Experimental study of flow and mass transport in the near-wake region of a rigid planar metal net panel

Abstract

Aquaculture cages constructed from rigid material have become increasingly popular in recent years due in part to the continuous expansion of the aquaculture industry offshore, where cages need to withstand much harsher ocean conditions. Most previous studies of hydrodynamic interactions with aquaculture cages have explored the impacts of more traditional flexible cage net panels on wake flow fields and mass transport properties. In the current experimental study, Particle Image Velocimetry and Planar Laser Induced Fluorescence techniques were used to measure flow and concentration fields in the near wake region of a steady current through a rigid metal net panel to analyze both the flow patterns and mass transport processes. The results indicated that, similar to a flexible polyethylene net panel, the time-average velocities and turbulence characteristics in the near wake region were highly inhomogeneous and anisotropic, with the turbulent intensity following a short-range, power-law decay downstream of the panel. In direct comparison with a flexible net panel of similar net solidity, the rigid net panel was found to slightly enhance the lateral spreading of the plume, with cross-sectional profiles of the mean concentration and concentration fluctuation shown to exhibit self-similar Gaussian distributions. The rigid net panel also resulted in a lower flow blockage, as measured by a velocity reduction coefficient, with the corresponding turbulent intensity also reduced compared to the flexible panel due to an overall reduction in the drag force.

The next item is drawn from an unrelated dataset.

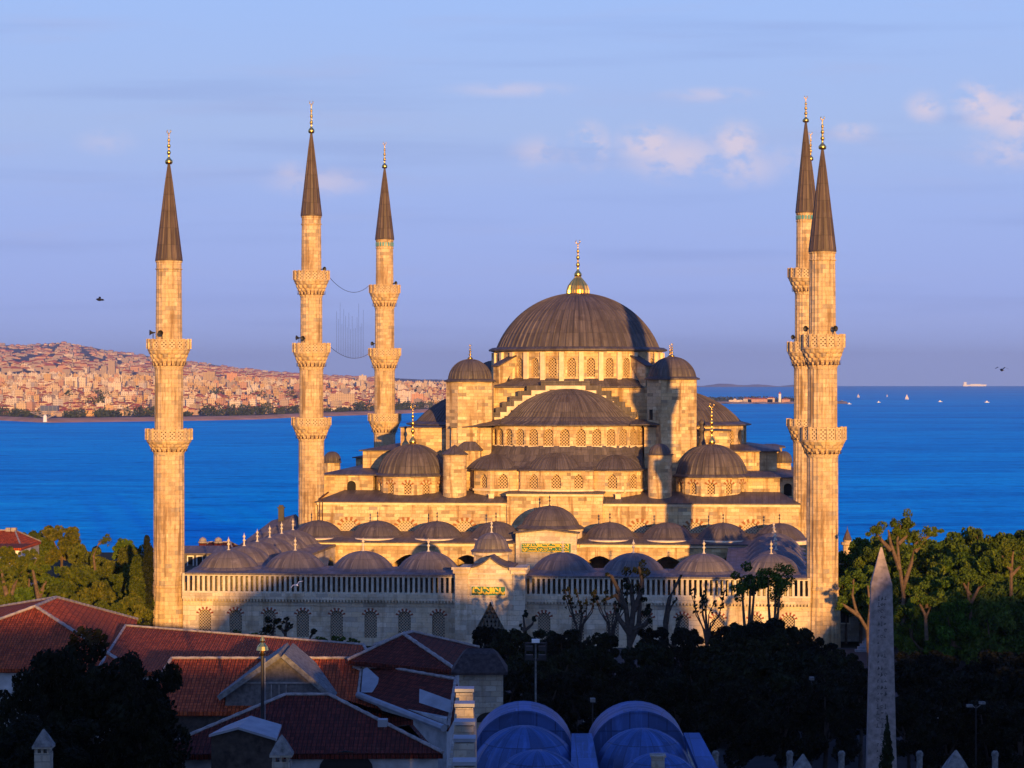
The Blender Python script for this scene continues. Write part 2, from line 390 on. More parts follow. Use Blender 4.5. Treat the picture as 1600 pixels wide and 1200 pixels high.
def windows(wins, parent, mat, vous=None, vr=0.42, nst=11, frac=0.8, sill=False, name='window'):
    for (P, xc, hw, sl, spring, rise, kind, depth, xs, ys) in wins:
        mb = MB()
        pts = [P(xc-hw, sl, depth*frac), P(xc+hw, sl, depth*frac)]+[P(xc+x, y, depth*frac) for x, y in zip(reversed(xs), reversed(ys))]
        uv = [(-hw, 0), (hw, 0)]+[(x, y-sl) for x, y in zip(reversed(xs), reversed(ys))]
        mb.face(pts, uv=[(a+50, b+50) for a, b in uv])
        o = mb.build(name, mat, parent)
        if vous:
            vb = MB()
            for k in range(nst):
                a0 = pi-pi*(k+0.04)/nst; a1 = pi-pi*(k+0.96)/nst
                rr = vr*(1.2 if k % 2 else 0.8)
                q = []
                for (ang, ex) in ((a0, 0), (a1, 0), (a1, rr), (a0, rr)):
                    xx, yy = hw*cos(ang), arch_y(hw*cos(ang), hw, rise, kind)
                    q.append((xc+xx+ex*cos(ang), spring+yy+ex*sin(ang)))
                f = [P(x, y, -0.05) for x, y in q]; bk = [P(x, y, 0.02) for x, y in q]
                u = [(k+0.5, 0)]*4
                vb.face(f, uv=u)
                for e in range(4): vb.face([f[e], bk[e], bk[(e+1) % 4], f[(e+1) % 4]], uv=u)
            vb.build('voussoir_arch', vous, o)
def arcpts(cu, cv, R, a0, a1, n, Rv=None):
    """arc walked left to right along the front: angle 0 = left (-u), 90 = front (-v)"""
    Rv = Rv or R
    return [(cu-R*cos(radians(a0+(a1-a0)*i/n)), cv-Rv*sin(radians(a0+(a1-a0)*i/n))) for i in range(n+1)]
def cap_prof(r, h, n=14, z0=0.0, rtop=0.03):
    Rs = (r*r+h*h)/(2*h); am = atan2(r, Rs-h)
    out = []
    for i in range(n+1):
        a = am*(1-i/n)
        out.append((max(rtop, Rs*sin(a)), z0+Rs*cos(a)-(Rs-h)))
    return out
def rib_angs(n, a0=0.0, a1=2*pi):
    d = (a1-a0)/n
    return [a0+d*(k+o) for k in range(n) for o in (0.0, 0.16, 0.32)]
def dome(mb, c, r, h, ribs=24, e=0.05, skirt=None, sx=1, sy=1, a0=0.0, a1=2*pi):
    """lead dome with rolled seams; skirt = (extra radius, drop) flares out to the eaves"""
    prof = cap_prof(r, h)
    if skirt: prof = [(r+skirt[0], -skirt[1]-0.16), (r+skirt[0], -skirt[1])]+prof
    ang = rib_angs(ribs, a0, a1)
    if abs(a1-a0-2*pi) > 1e-6: ang.append(a1)
    mb.lathe(c, prof, angs=ang, sx=sx, sy=sy, a0=a0, a1=a1, mod=lambda i, j, q: q+(e if i % 3 == 1 and q > 0.3 else 0))
def finial_prof(h, r, kind=0):
    """stacked balls on a rod, crescent added separately"""
    if kind == 0:
        P = [(1.0, 0), (1.25, .04), (1.3, .09), (0.8, .14), (0.4, .18), (.30, .26), (.55, .30), (.72, .33), (.55, .36), (.28, .40), (.28, .46), (.5, .49), (.62, .52), (.5, .55),
             (.24, .58), (.24, .63), (.42, .66), (.5, .69), (.42, .71), (.18, .74), (.16, .82), (.3, .84), (.16, .86), (.05, .88)]
    else:
        P = [(1.5, 0), (1.1, .06), (.45, .12), (.38, .34), (.38, .36), (.75, .40), (.95, .45), (.75, .5), (.35, .54), (.32, .62), (.7, .66), (.85, .72), (.65, .78), (.2, .84), (.1, .93), (.03, 1.0)]
    return [(a*r, b*h) for a, b in P]
def finial(name, c, h, r, mat, parent, kind=0, crescent=True):
    mb = MB(); mb.lathe(c, finial_prof(h, r, kind), n=10)
    if crescent and kind == 0:
        cr = h*0.055; pts = [(c[0]+cr*cos(a), c[1], c[2]+h*0.935+cr*sin(a)) for a in [radians(d) for d in range(125, 416, 24)]]
        mb.tube(pts, [r*0.04]+[r*0.17]*(len(pts)-2)+[r*0.04], 5)
    return mb.build(name, mat, parent, smooth=True)

LOC = (OX, OY, 0.0)
# ---------------------------------------------------------------- prayer hall
hall = thing('mosque', 'great stone mosque with a wide grey lead dome over cascading smaller domes and half domes', 'mosque', LOC, -TH)
CU, CV = U(903, 102.5), 102.5                     # centre of the main dome
VF = 76.4                                         # front wall
uL, uR = U(497, VF), U(1248, VF); VB = 128.5
wC = W(787, 0, VF)                                # front cornice
uc0, uc1 = U(793, VF), U(942, VF); wC2 = W(772, 0, VF)
# lower block
mb = MB(); wins = []
fr = []
for px in (545, 634, 726, 1000, 1085, 1173):
    u = U(px, VF)-uL
    fr.append((u, 1.15, W(868, 0, VF), W(826, 0, VF), W(815, 0, VF)-W(826, 0, VF), 'round'))
wall(mb, [(uL, VF), (uR, VF)], 0, wC, {0: fr}, 0.4, wins)
wall(mb, [(uR, VF), (uR, VB), (uL, VB), (uL, VF)], 0, wC)
front = mb.build('front_wall', M['stone'], hall)
windows(wins, front, M['lattice_panel'], M['voussoir_hall'], vr=0.42, nst=13)
mb = MB(); wall(mb, [(uc0, VF-0.5), (uc1, VF-0.5)], 3.0, wC2); wall(mb, [(uc1, VF-0.5), (uc1, VF+2.0)], 3.0, wC2); wall(mb, [(uc0, VF+2.0), (uc0, VF-0.5)], 3.0, wC2)
mb.build('raised_centre_wall', M['stone'], hall)
# cornice moulding and lead aprons
mb = MB()
for a, b in ((uL-0.15, uc0-0.06), (uc1+0.06, uR+0.15)): mb.box(a, b, VF-0.22, VF+0.3, wC-0.28, wC+0.02)
mb.box(uc0-0.1, uc1+0.1, VF-0.75, VF-0.1, wC2-0.26, wC2+0.02)
mb.build('cornice', M['band'], hall)
mb = MB()
wA = W(774, 0, 80.5)
def sheet(mb, pts, th=0.14): mb.slab(pts, (0, 0, -th))
sheet(mb, [(uL-0.3, VF-0.38, wC+0.16), (uc0, VF-0.38, wC+0.16), (uc0, 82.5, wA+0.5), (uL+2.5, 82.5, wA+0.5)])
sheet(mb, [(uc1, VF-0.38, wC+0.16), (uR+0.3, VF-0.38, wC+0.16), (uR-2.5, 82.5, wA+0.5), (uc1, 82.5, wA+0.5)])
sheet(mb, [(uc0-0.2, VF-0.9, wC2+0.16), (uc1+0.2, VF-0.9, wC2+0.16), (uc1+0.2, 82.5, wA+0.75), (uc0-0.2, 82.5, wA+0.75)])
sheet(mb, [(uR+0.3, VF-0.3, wC+0.15), (uR+0.3, VB, wC+0.15), (uR-2.5, VB, wA+0.45), (uR-2.5, 82.5, wA+0.45)])
sheet(mb, [(uL-0.3, VF-0.3, wC+0.15), (uL+2.5, 82.5, wA+0.45), (uL+2.5, VB, wA+0.45), (uL-0.3, VB, wC+0.15)])
mb.build('lower_roof', M['lead'], hall)
# little roof hatches
for px, py in ((768, 777), (966, 777)):
    mb = MB(); u = U(px, 78.5); z = Wp(py, px, 78.5); mb.box(u-0.35, u+0.35, 78.2, 79.2, z-0.4, z+0.35); mb.box(u-0.42, u+0.42, 78.1, 79.3, z+0.352, z+0.45)
    mb.build('roof_hatch', M['band'], hall)

# gallery blocks either side (front face lit, little door on the left one)
def block(name, u0, u1, v0, v1, w0, w1, op=None, roof=0.5, rise=0.9, wm='stone'):
    mb = MB(); wins = []
    wall(mb, [(u0, v0), (u1, v0), (u1, v1), (u0, v1)], w0, w1, op, 0.5, wins, closed=True)
    o = mb.build(name, M[wm], hall)
    r = MB(); q = [(u0-roof, v0-roof), (u1+roof, v0-roof), (u1+roof, v1+roof), (u0-roof, v1+roof)]
    i = min(u1-u0, v1-v0)*0.3
    p = [(u0+i, v0+i), (u1-i, v0+i), (u1-i, v1-i), (u0+i, v1-i)]
    for k in range(4):
        a, b, c_, d_ = q[k], q[(k+1) % 4], p[(k+1) % 4], p[k]
        r.face([(*a, w1+0.02), (*b, w1+0.02), (*b, w1+0.16), (*a, w1+0.16)])
        r.face([(*a, w1+0.16), (*b, w1+0.16), (*c_, w1+rise), (*d_, w1+rise)])
    r.face([(*x, w1+rise) for x in p]); r.face([(*x, w1+0.02) for x in reversed(q)])
    r.build('lead_roof', M['lead'], o)
    return o, wins
v2 = 82.5
u0, u1 = U(503, v2), U(583, v2)
o, wn = block('left_gallery', u0, u1, v2, 122, wC, Wp(743, 545, v2), {0: [(U(549, v2)-u0, 0.62, Wp(775, 549, v2), Wp(757, 549, v2), 0.5, 'round')]}, rise=0.7)
windows(wn, o, M['dark'], name='doorway')
o, wn = block('right_gallery', U(1120, v2+1), U(1240, v2+1), v2+1, 122, wC, Wp(747, 1180, v2+1), {0: [(U(1231, v2+1)-U(1120, v2+1), 0.55, Wp(775, 1230, v2+1), Wp(761, 1230, v2+1), 0.5, 'round')]}, rise=0.7)
windows(wn, o, M['dark'], name='doorway')
v3 = 92.0
block('left_upper_gallery', U(567, v3), U(700, v3), v3, 113, wC, Wp(705, 600, v3), rise=0.9)
block('right_upper_gallery', U(1060, v3), U(1214, v3), v3, 113, wC, Wp(706, 1180, v3), rise=0.9)
block('right_far_block', U(1186, 116), U(1222, 116), 116, 122, wC, Wp(700, 1200, 116), rise=0.5)
block('left_far_block', U(556, 118), U(600, 118), 118, 124, wC, Wp(716, 575, 118), rise=0.5)
block('left_pier', U(626, 90.5), U(700, 90.5), 90.5, 96, wC, Wp(669, 660, 90.5), roof=0.2, rise=0.3)
block('right_pier', U(1075, 90.5), U(1140, 90.5), 90.5, 96, wC, Wp(674, 1110, 90.5), roof=0.2, rise=0.3)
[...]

In addition, the rigid panel tended to create larger wake eddies than the flexible panel, leading to enhanced scalar mixing and, hence, faster rates of concentration decay in the near-wake region. These experimental findings have potential implications for cage-based aquaculture operations, where rigid fish cages are comparatively more likely to generate favorable environments for fish growth, as well as helping to reduce negative impacts on the surrounding aquatic environment.